For many years before it was Bison Finance Group, the company was Roadshow Holdings, a business that placed digital ads on buses. In 2017, following a year of major losses, RoadShow was acquired by a subsidiary of Bison Capital Financial Holdings, with Xu installed as executive director. Xu brought a number of colleagues with him, including BFG's well-connected chairman, Dr. Ma Weihua.
Ma has an extensive political career. In the 1990s, he served as president of the Hainan branch of the People's Bank of China, the PRC's central bank. Until 2013, he served as "Communist Party of China chief" at the China Merchants Bank, a major investment bank. He also served as a member of the Chinese People’s Political Consultative Conference, a major advisory political body, in both its 11th and 12th sessions.
The purchase of Bison Finance also suggests CCP connections. It was carried out through an intermediary company, Bliss Chance Global Ltd., which funded it by issuing HK$650 million in stock to a company called Fruitful Worldwide Ltd. Xu also lent 70 percent of the voting shares in Bison Finance Group to Fruitful. As recently as 2019, Fruitful continued to have a controlling influence in Bison Finance's ownership.
Fruitful is wholly owned by China Huarong Asset Management Co., a state-owned asset management company, Bison's annual reports indicate and other records confirm. In other words, Bison Finance Group's purchase was indirectly funded by a state-owned firm, which retains control over the majority of shares.
Inside Man
These connections—ties to a CCP apparatchik and a military-run corporation, funding from a government-controlled bank—are not in themselves criminal. Hollywood studios enjoy myriad tax breaks, and Treasury Secretary Steven Mnuchin is known for his deep Hollywood ties.

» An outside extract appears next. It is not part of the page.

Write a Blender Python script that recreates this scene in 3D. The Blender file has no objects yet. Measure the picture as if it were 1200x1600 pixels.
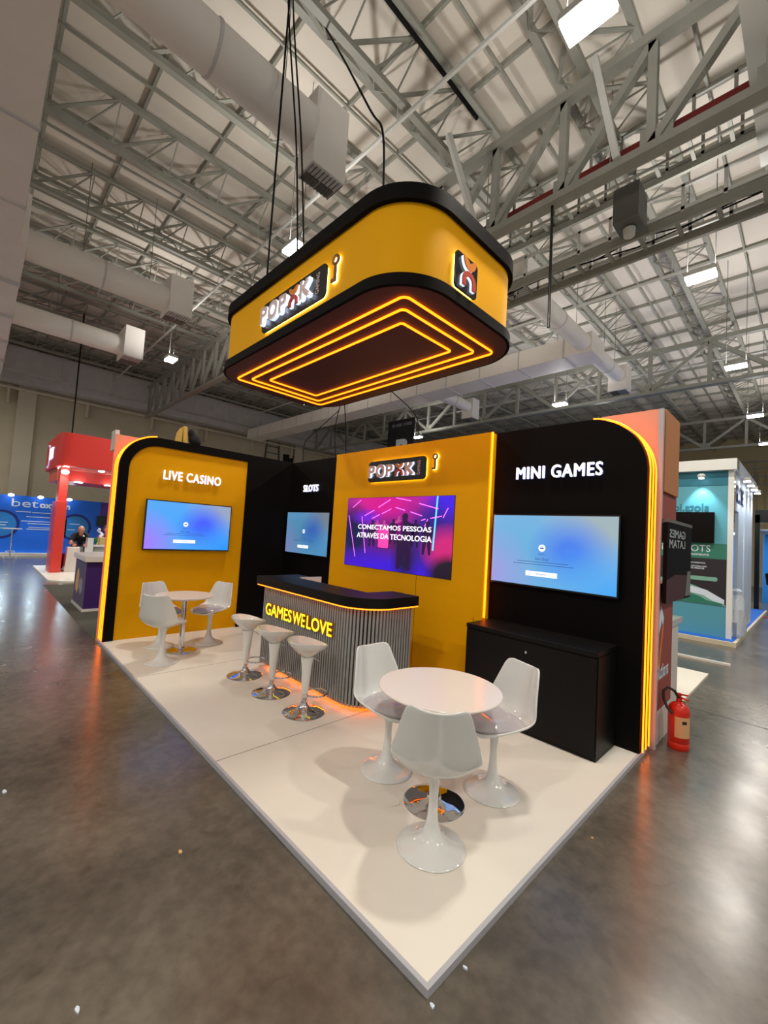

But the Chinese government clearly sees its influence over American media as a means of exercising what Fenton called "soft power." Shaping an American company through a private intermediary is straight out of the Communist Party's playbook, according to China expert Zack Cooper of the American Enterprise Institute.
"So much of what the Chinese have done to cultivate elite support for the Communist Party has been avoiding using folks that are directly tied to the party, and instead using the sort of broad leverage that they have, the incentive of the Chinese market in a very coercive way," Cooper said.
Cinedigm's acquisition is just one of many recent Chinese moves to consolidate influence in Hollywood, a trend that caught the attention of the U.S. China Commission as far back as 2015. Analysts then wrote that Chinese censorship was affecting and will continue to affect U.S. audiences, while constraining studios' "creative freedom."
To make movies in and for China, in other words, is to make concessions to the communist regime—to build one's business around that means all the more concessions.